12 nov, 2015 - 10:45 • André Rodrigues
O economista João Duque não contesta a seriedade das contas de Mário Centeno, mas tem dúvidas de que a receita do PS dê os resultados esperados pelos socialistas.
Os ganhos para a economia obtidos "através do efeito de um aumento da despesa e de uma redução da receita fiscal" são "um pouco sobrestimados" por Centeno, argumenta Duque, em declarações à Renascença. "Isso levará com certeza a um comportamento não tão favorável da economia portuguesa", reforça.

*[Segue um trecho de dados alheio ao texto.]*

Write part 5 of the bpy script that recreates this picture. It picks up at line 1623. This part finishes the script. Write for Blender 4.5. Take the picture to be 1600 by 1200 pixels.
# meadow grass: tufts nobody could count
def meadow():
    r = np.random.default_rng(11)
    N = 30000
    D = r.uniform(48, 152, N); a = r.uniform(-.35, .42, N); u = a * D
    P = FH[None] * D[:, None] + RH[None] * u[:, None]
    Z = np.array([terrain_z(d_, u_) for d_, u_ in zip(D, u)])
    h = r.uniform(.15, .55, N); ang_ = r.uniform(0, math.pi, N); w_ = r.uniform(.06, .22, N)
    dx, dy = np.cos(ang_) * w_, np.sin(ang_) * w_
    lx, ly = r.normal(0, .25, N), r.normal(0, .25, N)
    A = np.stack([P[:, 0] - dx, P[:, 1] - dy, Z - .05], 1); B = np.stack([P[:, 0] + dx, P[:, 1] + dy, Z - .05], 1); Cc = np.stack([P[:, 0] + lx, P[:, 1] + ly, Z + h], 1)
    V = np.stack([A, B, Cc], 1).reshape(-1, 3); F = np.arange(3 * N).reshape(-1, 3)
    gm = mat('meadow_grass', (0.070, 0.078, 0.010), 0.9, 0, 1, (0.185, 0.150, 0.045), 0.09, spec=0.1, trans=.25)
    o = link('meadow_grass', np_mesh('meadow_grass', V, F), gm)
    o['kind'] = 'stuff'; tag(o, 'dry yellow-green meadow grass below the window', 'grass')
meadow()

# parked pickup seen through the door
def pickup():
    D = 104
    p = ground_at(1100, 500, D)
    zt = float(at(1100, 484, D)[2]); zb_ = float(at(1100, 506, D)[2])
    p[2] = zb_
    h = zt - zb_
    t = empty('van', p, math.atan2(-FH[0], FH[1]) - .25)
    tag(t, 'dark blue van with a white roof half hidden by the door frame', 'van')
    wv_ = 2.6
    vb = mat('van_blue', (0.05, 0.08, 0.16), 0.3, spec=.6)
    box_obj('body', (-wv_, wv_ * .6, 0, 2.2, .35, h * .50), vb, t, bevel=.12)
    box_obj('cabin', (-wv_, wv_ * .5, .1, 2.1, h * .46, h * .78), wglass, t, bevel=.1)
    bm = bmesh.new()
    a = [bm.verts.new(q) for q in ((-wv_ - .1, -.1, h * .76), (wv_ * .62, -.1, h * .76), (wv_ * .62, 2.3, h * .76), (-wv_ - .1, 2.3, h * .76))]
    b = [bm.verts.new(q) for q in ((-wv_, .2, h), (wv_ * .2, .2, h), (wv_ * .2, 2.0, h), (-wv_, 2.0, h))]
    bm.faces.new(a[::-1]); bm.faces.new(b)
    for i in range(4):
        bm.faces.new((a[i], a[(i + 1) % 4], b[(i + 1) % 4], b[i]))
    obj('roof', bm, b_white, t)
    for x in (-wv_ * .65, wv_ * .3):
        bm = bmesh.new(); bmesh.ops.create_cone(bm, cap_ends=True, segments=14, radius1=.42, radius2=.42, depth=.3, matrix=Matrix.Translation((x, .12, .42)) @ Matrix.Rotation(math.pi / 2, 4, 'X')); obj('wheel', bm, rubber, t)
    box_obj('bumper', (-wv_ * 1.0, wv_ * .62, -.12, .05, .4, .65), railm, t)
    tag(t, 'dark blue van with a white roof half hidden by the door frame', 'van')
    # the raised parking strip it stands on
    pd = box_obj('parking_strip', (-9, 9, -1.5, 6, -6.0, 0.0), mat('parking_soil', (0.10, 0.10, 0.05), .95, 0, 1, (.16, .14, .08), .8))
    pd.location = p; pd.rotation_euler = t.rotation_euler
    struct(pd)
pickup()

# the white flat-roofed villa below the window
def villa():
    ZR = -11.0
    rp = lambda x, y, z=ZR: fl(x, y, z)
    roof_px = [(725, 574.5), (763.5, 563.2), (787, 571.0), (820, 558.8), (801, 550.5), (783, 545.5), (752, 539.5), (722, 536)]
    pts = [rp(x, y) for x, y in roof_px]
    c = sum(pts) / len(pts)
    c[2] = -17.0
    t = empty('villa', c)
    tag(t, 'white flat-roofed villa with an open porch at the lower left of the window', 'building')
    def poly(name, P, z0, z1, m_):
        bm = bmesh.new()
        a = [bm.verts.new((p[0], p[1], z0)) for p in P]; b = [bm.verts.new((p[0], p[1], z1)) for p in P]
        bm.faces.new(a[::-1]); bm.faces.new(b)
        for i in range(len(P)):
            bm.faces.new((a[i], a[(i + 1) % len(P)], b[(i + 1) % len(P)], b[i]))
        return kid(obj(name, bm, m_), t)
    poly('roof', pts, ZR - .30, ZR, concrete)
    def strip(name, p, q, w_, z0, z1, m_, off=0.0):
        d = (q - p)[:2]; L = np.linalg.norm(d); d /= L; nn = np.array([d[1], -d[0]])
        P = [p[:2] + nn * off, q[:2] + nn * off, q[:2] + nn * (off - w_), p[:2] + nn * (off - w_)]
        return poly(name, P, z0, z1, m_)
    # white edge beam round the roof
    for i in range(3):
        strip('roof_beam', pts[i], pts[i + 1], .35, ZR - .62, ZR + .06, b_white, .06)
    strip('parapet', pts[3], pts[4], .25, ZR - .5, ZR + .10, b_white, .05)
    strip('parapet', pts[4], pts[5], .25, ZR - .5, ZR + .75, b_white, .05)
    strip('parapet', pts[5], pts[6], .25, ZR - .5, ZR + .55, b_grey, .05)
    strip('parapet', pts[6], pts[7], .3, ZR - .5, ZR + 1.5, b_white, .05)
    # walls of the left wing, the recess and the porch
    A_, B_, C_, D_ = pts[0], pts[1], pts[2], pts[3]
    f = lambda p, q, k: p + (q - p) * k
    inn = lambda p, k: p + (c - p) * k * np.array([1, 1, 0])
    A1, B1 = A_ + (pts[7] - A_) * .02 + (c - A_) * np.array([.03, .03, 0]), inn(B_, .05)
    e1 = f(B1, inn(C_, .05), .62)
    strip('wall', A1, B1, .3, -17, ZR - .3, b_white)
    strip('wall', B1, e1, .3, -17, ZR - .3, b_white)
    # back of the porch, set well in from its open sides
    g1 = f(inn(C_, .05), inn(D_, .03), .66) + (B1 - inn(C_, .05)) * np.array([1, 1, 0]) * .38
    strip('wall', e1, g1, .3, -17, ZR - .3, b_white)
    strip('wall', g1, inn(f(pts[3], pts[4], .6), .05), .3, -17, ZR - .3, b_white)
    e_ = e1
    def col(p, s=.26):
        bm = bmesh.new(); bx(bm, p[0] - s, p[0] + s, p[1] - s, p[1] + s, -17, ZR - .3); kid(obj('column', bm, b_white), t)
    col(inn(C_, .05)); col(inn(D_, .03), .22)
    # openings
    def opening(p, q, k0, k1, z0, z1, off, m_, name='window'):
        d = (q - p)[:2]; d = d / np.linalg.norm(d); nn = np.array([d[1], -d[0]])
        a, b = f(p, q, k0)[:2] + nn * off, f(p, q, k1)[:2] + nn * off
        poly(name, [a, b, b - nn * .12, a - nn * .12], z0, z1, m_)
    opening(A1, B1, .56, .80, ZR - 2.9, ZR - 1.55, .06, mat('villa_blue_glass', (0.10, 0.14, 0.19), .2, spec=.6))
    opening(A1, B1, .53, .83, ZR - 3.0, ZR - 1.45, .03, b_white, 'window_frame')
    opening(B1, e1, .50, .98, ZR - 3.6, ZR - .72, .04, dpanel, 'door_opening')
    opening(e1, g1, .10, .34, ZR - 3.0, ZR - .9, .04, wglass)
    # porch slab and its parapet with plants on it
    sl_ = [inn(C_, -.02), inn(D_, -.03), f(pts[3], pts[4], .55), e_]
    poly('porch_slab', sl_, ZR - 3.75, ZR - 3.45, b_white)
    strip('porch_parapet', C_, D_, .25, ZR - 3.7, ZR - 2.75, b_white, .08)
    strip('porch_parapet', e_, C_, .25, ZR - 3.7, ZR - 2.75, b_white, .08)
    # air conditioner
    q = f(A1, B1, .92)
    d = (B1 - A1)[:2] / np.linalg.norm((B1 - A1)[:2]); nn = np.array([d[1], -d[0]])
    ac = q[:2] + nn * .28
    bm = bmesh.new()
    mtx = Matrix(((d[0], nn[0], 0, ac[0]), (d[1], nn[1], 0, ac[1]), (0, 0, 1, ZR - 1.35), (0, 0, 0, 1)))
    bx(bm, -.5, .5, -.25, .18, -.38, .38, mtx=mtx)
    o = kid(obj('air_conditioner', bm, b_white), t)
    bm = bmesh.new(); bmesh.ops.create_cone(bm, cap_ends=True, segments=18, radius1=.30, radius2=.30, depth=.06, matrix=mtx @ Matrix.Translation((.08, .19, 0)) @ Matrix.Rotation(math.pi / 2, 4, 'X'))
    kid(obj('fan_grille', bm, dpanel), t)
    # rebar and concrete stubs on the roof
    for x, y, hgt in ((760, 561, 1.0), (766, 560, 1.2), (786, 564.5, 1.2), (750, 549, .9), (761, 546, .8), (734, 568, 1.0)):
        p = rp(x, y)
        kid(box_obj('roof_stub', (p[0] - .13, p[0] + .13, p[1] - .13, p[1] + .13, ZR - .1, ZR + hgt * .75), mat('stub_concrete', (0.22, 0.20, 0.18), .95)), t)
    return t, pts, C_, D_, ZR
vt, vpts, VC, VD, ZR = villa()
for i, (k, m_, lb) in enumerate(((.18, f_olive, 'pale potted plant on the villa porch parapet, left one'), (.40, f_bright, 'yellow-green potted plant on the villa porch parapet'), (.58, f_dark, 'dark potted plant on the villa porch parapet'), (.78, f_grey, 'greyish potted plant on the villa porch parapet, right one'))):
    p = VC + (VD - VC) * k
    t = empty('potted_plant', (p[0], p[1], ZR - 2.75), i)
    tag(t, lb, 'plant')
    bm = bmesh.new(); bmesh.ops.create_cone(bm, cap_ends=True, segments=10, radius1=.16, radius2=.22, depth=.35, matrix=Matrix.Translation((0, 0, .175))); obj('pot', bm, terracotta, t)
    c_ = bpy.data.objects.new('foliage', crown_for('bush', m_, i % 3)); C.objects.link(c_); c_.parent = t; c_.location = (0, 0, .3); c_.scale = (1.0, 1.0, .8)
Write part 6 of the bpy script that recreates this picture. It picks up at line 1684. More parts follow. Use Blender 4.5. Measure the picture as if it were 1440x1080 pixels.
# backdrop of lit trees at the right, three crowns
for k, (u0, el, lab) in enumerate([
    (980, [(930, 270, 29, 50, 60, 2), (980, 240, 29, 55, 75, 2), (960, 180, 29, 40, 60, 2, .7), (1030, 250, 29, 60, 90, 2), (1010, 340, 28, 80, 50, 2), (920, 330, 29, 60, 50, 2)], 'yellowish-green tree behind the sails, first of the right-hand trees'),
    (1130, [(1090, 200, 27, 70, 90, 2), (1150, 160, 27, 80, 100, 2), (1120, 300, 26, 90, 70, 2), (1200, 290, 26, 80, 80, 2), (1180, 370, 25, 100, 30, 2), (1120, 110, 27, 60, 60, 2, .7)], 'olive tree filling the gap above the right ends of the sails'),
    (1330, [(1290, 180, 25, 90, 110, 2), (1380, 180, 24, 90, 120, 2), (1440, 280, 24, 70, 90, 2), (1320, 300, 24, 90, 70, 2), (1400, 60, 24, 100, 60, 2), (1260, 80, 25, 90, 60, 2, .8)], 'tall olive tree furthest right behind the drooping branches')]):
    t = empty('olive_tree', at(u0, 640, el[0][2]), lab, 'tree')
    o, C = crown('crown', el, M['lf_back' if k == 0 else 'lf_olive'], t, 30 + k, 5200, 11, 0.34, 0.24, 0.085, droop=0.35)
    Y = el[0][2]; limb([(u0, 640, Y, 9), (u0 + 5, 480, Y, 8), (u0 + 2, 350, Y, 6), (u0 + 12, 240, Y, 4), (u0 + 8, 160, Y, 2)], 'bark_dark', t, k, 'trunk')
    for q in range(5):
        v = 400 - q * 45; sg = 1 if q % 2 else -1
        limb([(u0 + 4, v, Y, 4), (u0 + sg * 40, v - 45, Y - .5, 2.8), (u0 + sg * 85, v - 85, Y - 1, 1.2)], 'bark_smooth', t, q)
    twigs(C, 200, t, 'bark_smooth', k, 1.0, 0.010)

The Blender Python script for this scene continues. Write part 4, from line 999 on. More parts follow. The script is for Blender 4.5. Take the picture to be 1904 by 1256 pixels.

Mário Centeno, putativo futuro ministro das Finanças, defendeu, em entrevista, na noite de quarta-feira, à RTP3, que a recuperação de rendimentos dos portugueses, conjugada com o aumento do consumo, terá efeitos benéficos sobre a economia e as contas públicas, mas João Duque tem reservas face a esta tese, também porque "o ambiente" não é o mais favorável.
"Há um ambiente, que decorre dos acordos com o Bloco de Esquerda e o PCP, que não propicia o quadro mais saudável para estimular os empresários e as empresas para o investimento em Portugal e para a atracção do investimento estrangeiro", argumenta. Na leitura deste economista, "esse ambiente não está quantificado no modelo", pelo que há o risco de termos "uma reacção diferente" da que é pretendida.
João Duque acredita que, como garante Mário Centeno, Portugal não repita o percurso da Grécia, mas adverte que "podemos levar um sério abanão". Todavia, "a bem de Portugal", o antigo presidente do ISEG quer que "as coisas corram como está definido" no programa macroeconómico elaborado por Mário Centeno.
O erro de Gaspar e o erro potencial de Centeno
João Duque admite que é tão arriscada a exequibilidade das ideias de Mário Centeno como foi errada a austeridade de Vítor Gaspar, lembrando que "o que falta é tempo para aplicar medidas com alguma calma".
"O choque muito forte e as variações muito grandes de alteração da economia levam a comportamentos diferentes daquilo que é esperado", sublinha.
Voltando às medidas que constam dos acordos entre PS, Bloco de Esquerda e PCP, o economista defende que "vão todas no sentido da defesa do trabalho e dos rendimentos das famílias".
"Não que isto não seja importante", nota Duque, apontando, contudo, o "problema" de que, "para mantermos isto temos de ter emprego, e o emprego em Portugal, de acordo com o modelo, vai ser desenvolvido pela economia privada, que só está a ser chamada naquilo que diz respeito - de uma forma um bocadinho leve - a PME e startups".
Não é por aí, concretiza João Duque, que Portugal terá "um modelo interessante para a fixação de emprego de elevada qualidade e de boa remuneração".
A isto associa-se outro risco: "O pouco estímulo ao investimento e às empresas, que se revela até numa certa agressividade contra o grande capital, leva a que as empresas, nomeadamente as estrangeiras, não queiram vir para Portugal."